FRANKFURT AM MAIN: Two Western hostages held for three years by the Taliban in Afghanistan landed in Germany Thursday after a prisoner exchange two days earlier, a US diplomat confirmed.

American Kevin King and Australian Timothy Weeks landed overnight at the US Air Force´s Ramstein airbase in western Germany, and will be staying nearby “for a period of evaluation and reintegration”, the US official said. King and Weeks, both professors at the American University in Kabul, were kidnapped by gunmen wearing military uniforms in the heart of the Afghan capital in August 2016. American ambassador to Germany Richard Grenell told Fox News he had greeted the former hostages off the plane and handed King a US flag. “It´s one of the most emotional things that I get to do... to represent (President Donald Trump) and the American people and have this moment with a freed hostage where I say, we never forgot about you,” Grenell said.

He added that the exchange was a sign of “the power of diplomacy”, and thanked the Afghan government for its role in the swap for three high-ranking insurgent prisoners. “We got them back!” Trump tweeted later Thursday. Washington, Kabul and insurgent leaders have hailed the swap as an important step in peace negotiations for war-torn Afghanistan. One of the men released in exchange for the Westerners was Anas Haqqani, brother of the Taliban´s deputy leader.

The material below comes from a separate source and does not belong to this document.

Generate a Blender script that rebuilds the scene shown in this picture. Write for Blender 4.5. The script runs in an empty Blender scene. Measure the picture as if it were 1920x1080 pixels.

Meanwhile, the European Union has more than doubled its emergency aid for Afghanistan to 77 million euros this year because of “the worsening humanitarian situation,” a European Commission spokeswoman said Thursday. The extra 40 million euros ($44 million) allocated will go to emergency healthcare, shelter, water and protection for children and women, a Commission statement said. Around 80 percent of the total aid goes directly to Afghanistan, with the rest split between neighbouring Iran and Pakistan, which together host six million Afghan refugees. “Not only has the conflict between the government and non-state armed groups intensified since the beginning of the year, but devastating floods have also hit this war-torn country,” said the EU’s commissioner for humanitarian aid, Christos Stylianides.